• To do: Leave out any pictures and transcribe all other data below exactly.
--- start Stored rows ---
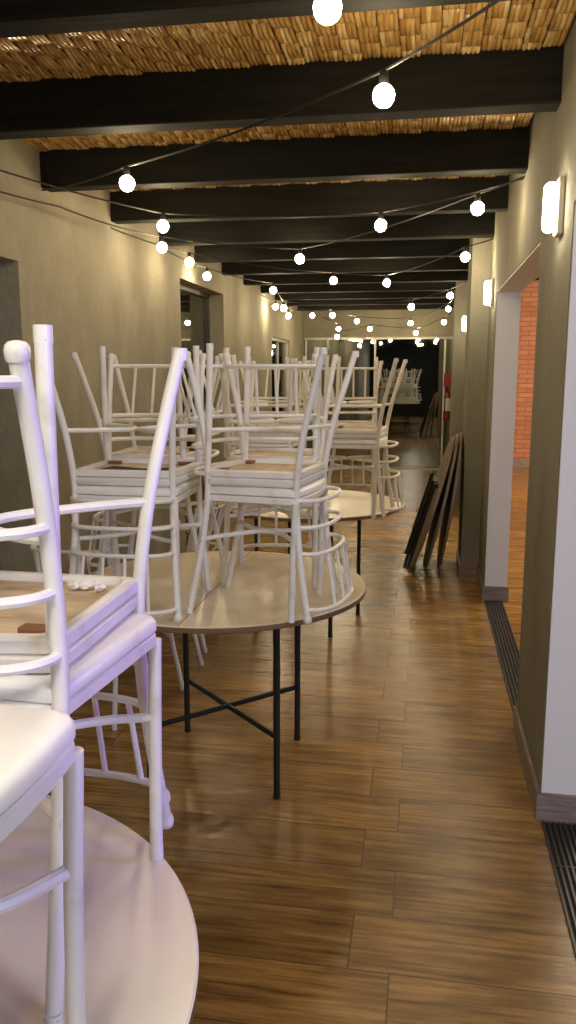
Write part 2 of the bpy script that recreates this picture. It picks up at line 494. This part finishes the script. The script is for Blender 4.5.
# ------------------------------------------------------------------ tables
def table(cx, cy, R, rz, top, label, leg=.24, off=(0, 0)):
    e = tag(empty('round_table', (cx, cy, 0), (0, 0, rz)), label, 'table', 'round pale tables on black legs')
    b = bmesh.new()
    lathe(b, [(R - .004, .727), (R, .730), (R, .746), (R - .003, .7495)], 96)
    for f in b.faces:
        c = f.calc_center_median()
        f.material_index = 1 if c.z < .7475 else 0
    obj('tabletop', b, [top, M['edge']], e)
    b = bmesh.new(); box(b, -.0015, .0015, -R + .004, R - .004, .7490, .7500); obj('seam', b, M['edge'], e)
    for sx in (-1, 1):
        for sy in (-1, 1):
            b = bmesh.new(); tube(b, [(off[0] + sx * leg, off[1] + sy * leg, 0.006), (off[0] + sx * leg, off[1] + sy * leg, .727)], .0125, 12); l = obj('leg', b, M['black'], e, True)
            b = bmesh.new(); lathe(b, [(.014, 0), (.014, .014)], 12, (off[0] + sx * leg, off[1] + sy * leg, 0)); obj('foot_cap', b, M['black'], l, True)
    for s in (1, -1):
        b = bmesh.new(); tube(b, [(off[0] - leg, off[1] - leg * s, .235), (off[0] + leg, off[1] + leg * s, .235)], .0105, 10); obj('cross_brace', b, M['black'], e, True)
    b = bmesh.new()
    for s in (1, -1): box(b, off[0] - leg, off[0] + leg, off[1] + s * leg - .012, off[1] + s * leg + .012, .712, .727)
    obj('top_rail', b, M['black'], e)
    return e
table(-.775, .80, .513, 0, M['top_near'], 'round pale table at the bottom left, nearest to the camera')
table(-.74, 2.86, .545, 0, M['top'], 'round cream table on black cross braced legs in the middle', off=(.008, .05))
table(-.68, 4.80, .56, math.radians(-15), M['top'], 'round cream table behind the middle one, nearest the glass wall')

# ------------------------------------------------------------------ chairs
def seat_outline(inset=0, n=6):
    """front bowed, rounded front corners, tapering to the back"""
    f, r = .176 - inset, .166 - inset; yf, yr = .156 - inset, -.156 + inset
    c = .026
    pts = []
    pts += [(-r + .012, yr), (r - .012, yr), (r, yr + .012)]
    pts += [(f, yf - c)]
    for k in range(1, n):
        t = k / n * PI / 2
        pts.append((f - c + c * math.cos(t), yf - c + c * math.sin(t)))
    for k in range(0, 7):
        u = 1 - k / 3
        pts.append(((f - c) * u, yf + .014 * (1 - u * u)))
    for k in range(1, n):
        t = PI / 2 + k / n * PI / 2
        pts.append((-f + c + c * math.cos(t), yf - c + c * math.sin(t)))
    pts += [(-f, yf - c), (-r, yr + .012)]
    return pts

def slab(bm, rows):
    rings = [[bm.verts.new((x, y, z)) for x, y in seat_outline(i)] for i, z in rows]
    n = len(rings[0])
    for a, c in zip(rings, rings[1:]):
        for k in range(n): bm.faces.new((a[k], a[(k + 1) % n], c[(k + 1) % n], c[k]))
    return rings

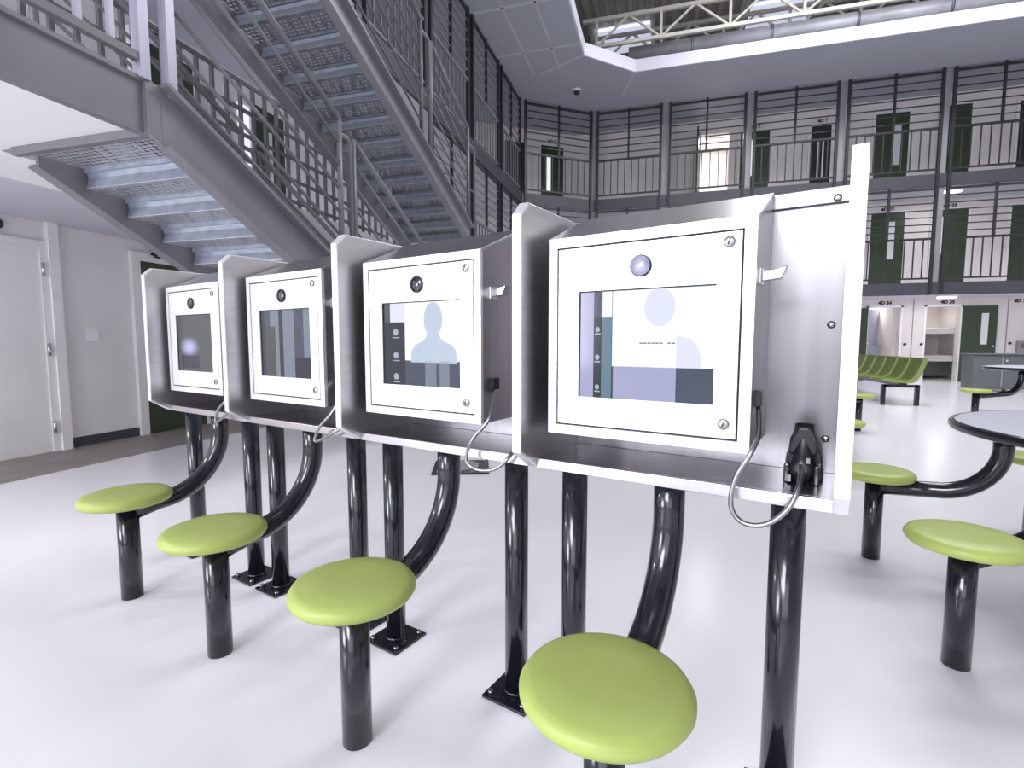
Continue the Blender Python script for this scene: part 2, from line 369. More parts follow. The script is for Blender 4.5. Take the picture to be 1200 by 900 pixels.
# back wall: local x along +X
P = 'pane'; BP = 'bright_pane'
door_on('door_10', 'green cell door with bright slit window on upper level above second kiosk', (2.10, YB, F3), 0, 0.77, 1.98, [(0.22, 0.34, 0.75, 1.75, BP)])
door_on('door_11', 'narrow dark green cell door on upper level left of the double post', (3.92, YB, F3), 0, 0.50, 1.95, [(0.17, 0.22, 0.5, 1.6, P), (0.29, 0.33, 0.5, 1.6, P)], 'dark_void')
door_on('door_12', 'green cell door on upper level above nearest kiosk divider', (5.47, YB, F3), 0, 0.78, 2.08, [(0.44, 0.60, 0.72, 1.78, P)])
door_on('door_13', 'green cell door with narrow slit on upper level right of post', (6.96, YB, F3), 0, 0.66, 2.12, [(0.20, 0.28, 0.85, 1.85, P)])
door_on('door_14', 'dark cell door at the right edge of upper level', (8.62, YB, F3), 0, 0.78, 2.05, [(0.5, 0.6, 0.8, 1.8, P)], 'dark_void')
door_on('door_15', 'green cell door marked 22 on the middle level', (5.49, YB, F2), 0, 0.79, 2.06, [(0.42, 0.57, 0.82, 1.82, P)])
door_on('door_16', 'green cell door marked 23 on the middle level', (6.93, YB, F2), 0, 0.77, 2.06, [(0.13, 0.22, 0.9, 1.88, P)])
door_on('door_17', 'green cell door at right edge of the middle level', (8.62, YB, F2), 0, 0.78, 2.06, [(0.5, 0.6, 0.8, 1.8, P)])
door_on('door_18', 'green cell door folded open left of doorway 34', (4.76, YB - 0.02, 0.02), 0, 0.79, 2.0, [(0.5, 0.6, 0.9, 1.75, P)], 'green_door', None, 0)
door_on('door_19', 'green cell door folded open right of doorway 35', (7.73, YB - 0.02, 0.02), 0, 0.77, 2.02, [(0.42, 0.57, 1.0, 1.82, P)], 'green_door', (0.70, 0.95), 0)
door_on('door_20', 'dark green upper cell door standing open edge on', (0.98, YB, F3), R(-96), 0.72, 2.05, [], 'green_door', None, 0)
for x, z, s in ((5.88, F2 + 2.10, '4D 22'), (7.30, F2 + 2.10, '4D 23'), (5.95, 2.09, '4D 34'), (7.40, 2.09, '4D 35'), (9.0, 2.09, '4D 36'), (2.5, F3 + 2.06, '4D 7'), (4.2, F3 + 2.03, '4D 8')):
    text('cell_number', s, 0.125, 'black_paint', wb, (x, YB - 0.004, z), (R(90), 0, 0))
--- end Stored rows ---
• Task solution:
Write part 2 of the bpy script that recreates this picture. It picks up at line 494. This part finishes the script. The script is for Blender 4.5.
# ------------------------------------------------------------------ tables
def table(cx, cy, R, rz, top, label, leg=.24, off=(0, 0)):
    e = tag(empty('round_table', (cx, cy, 0), (0, 0, rz)), label, 'table', 'round pale tables on black legs')
    b = bmesh.new()
    lathe(b, [(R - .004, .727), (R, .730), (R, .746), (R - .003, .7495)], 96)
    for f in b.faces:
        c = f.calc_center_median()
        f.material_index = 1 if c.z < .7475 else 0
    obj('tabletop', b, [top, M['edge']], e)
    b = bmesh.new(); box(b, -.0015, .0015, -R + .004, R - .004, .7490, .7500); obj('seam', b, M['edge'], e)
    for sx in (-1, 1):
        for sy in (-1, 1):
            b = bmesh.new(); tube(b, [(off[0] + sx * leg, off[1] + sy * leg, 0.006), (off[0] + sx * leg, off[1] + sy * leg, .727)], .0125, 12); l = obj('leg', b, M['black'], e, True)
            b = bmesh.new(); lathe(b, [(.014, 0), (.014, .014)], 12, (off[0] + sx * leg, off[1] + sy * leg, 0)); obj('foot_cap', b, M['black'], l, True)
    for s in (1, -1):
        b = bmesh.new(); tube(b, [(off[0] - leg, off[1] - leg * s, .235), (off[0] + leg, off[1] + leg * s, .235)], .0105, 10); obj('cross_brace', b, M['black'], e, True)
    b = bmesh.new()
    for s in (1, -1): box(b, off[0] - leg, off[0] + leg, off[1] + s * leg - .012, off[1] + s * leg + .012, .712, .727)
    obj('top_rail', b, M['black'], e)
    return e
table(-.775, .80, .513, 0, M['top_near'], 'round pale table at the bottom left, nearest to the camera')
table(-.74, 2.86, .545, 0, M['top'], 'round cream table on black cross braced legs in the middle', off=(.008, .05))
table(-.68, 4.80, .56, math.radians(-15), M['top'], 'round cream table behind the middle one, nearest the glass wall')

# ------------------------------------------------------------------ chairs
def seat_outline(inset=0, n=6):
    """front bowed, rounded front corners, tapering to the back"""
    f, r = .176 - inset, .166 - inset; yf, yr = .156 - inset, -.156 + inset
    c = .026
    pts = []
    pts += [(-r + .012, yr), (r - .012, yr), (r, yr + .012)]
    pts += [(f, yf - c)]
    for k in range(1, n):
        t = k / n * PI / 2
        pts.append((f - c + c * math.cos(t), yf - c + c * math.sin(t)))
    for k in range(0, 7):
        u = 1 - k / 3
        pts.append(((f - c) * u, yf + .014 * (1 - u * u)))
    for k in range(1, n):
        t = PI / 2 + k / n * PI / 2
        pts.append((-f + c + c * math.cos(t), yf - c + c * math.sin(t)))
    pts += [(-f, yf - c), (-r, yr + .012)]
    return pts

def slab(bm, rows):
    rings = [[bm.verts.new((x, y, z)) for x, y in seat_outline(i)] for i, z in rows]
    n = len(rings[0])
    for a, c in zip(rings, rings[1:]):
        for k in range(n): bm.faces.new((a[k], a[(k + 1) % n], c[(k + 1) % n], c[k]))
    return rings

Continue the Blender Python script for this scene: part 2, from line 369. More parts follow. The script is for Blender 4.5. Take the picture to be 1200 by 900 pixels.
# back wall: local x along +X
P = 'pane'; BP = 'bright_pane'
door_on('door_10', 'green cell door with bright slit window on upper level above second kiosk', (2.10, YB, F3), 0, 0.77, 1.98, [(0.22, 0.34, 0.75, 1.75, BP)])
door_on('door_11', 'narrow dark green cell door on upper level left of the double post', (3.92, YB, F3), 0, 0.50, 1.95, [(0.17, 0.22, 0.5, 1.6, P), (0.29, 0.33, 0.5, 1.6, P)], 'dark_void')
door_on('door_12', 'green cell door on upper level above nearest kiosk divider', (5.47, YB, F3), 0, 0.78, 2.08, [(0.44, 0.60, 0.72, 1.78, P)])
door_on('door_13', 'green cell door with narrow slit on upper level right of post', (6.96, YB, F3), 0, 0.66, 2.12, [(0.20, 0.28, 0.85, 1.85, P)])
door_on('door_14', 'dark cell door at the right edge of upper level', (8.62, YB, F3), 0, 0.78, 2.05, [(0.5, 0.6, 0.8, 1.8, P)], 'dark_void')
door_on('door_15', 'green cell door marked 22 on the middle level', (5.49, YB, F2), 0, 0.79, 2.06, [(0.42, 0.57, 0.82, 1.82, P)])
door_on('door_16', 'green cell door marked 23 on the middle level', (6.93, YB, F2), 0, 0.77, 2.06, [(0.13, 0.22, 0.9, 1.88, P)])
door_on('door_17', 'green cell door at right edge of the middle level', (8.62, YB, F2), 0, 0.78, 2.06, [(0.5, 0.6, 0.8, 1.8, P)])
door_on('door_18', 'green cell door folded open left of doorway 34', (4.76, YB - 0.02, 0.02), 0, 0.79, 2.0, [(0.5, 0.6, 0.9, 1.75, P)], 'green_door', None, 0)
door_on('door_19', 'green cell door folded open right of doorway 35', (7.73, YB - 0.02, 0.02), 0, 0.77, 2.02, [(0.42, 0.57, 1.0, 1.82, P)], 'green_door', (0.70, 0.95), 0)
door_on('door_20', 'dark green upper cell door standing open edge on', (0.98, YB, F3), R(-96), 0.72, 2.05, [], 'green_door', None, 0)
for x, z, s in ((5.88, F2 + 2.10, '4D 22'), (7.30, F2 + 2.10, '4D 23'), (5.95, 2.09, '4D 34'), (7.40, 2.09, '4D 35'), (9.0, 2.09, '4D 36'), (2.5, F3 + 2.06, '4D 7'), (4.2, F3 + 2.03, '4D 8')):
    text('cell_number', s, 0.125, 'black_paint', wb, (x, YB - 0.004, z), (R(90), 0, 0))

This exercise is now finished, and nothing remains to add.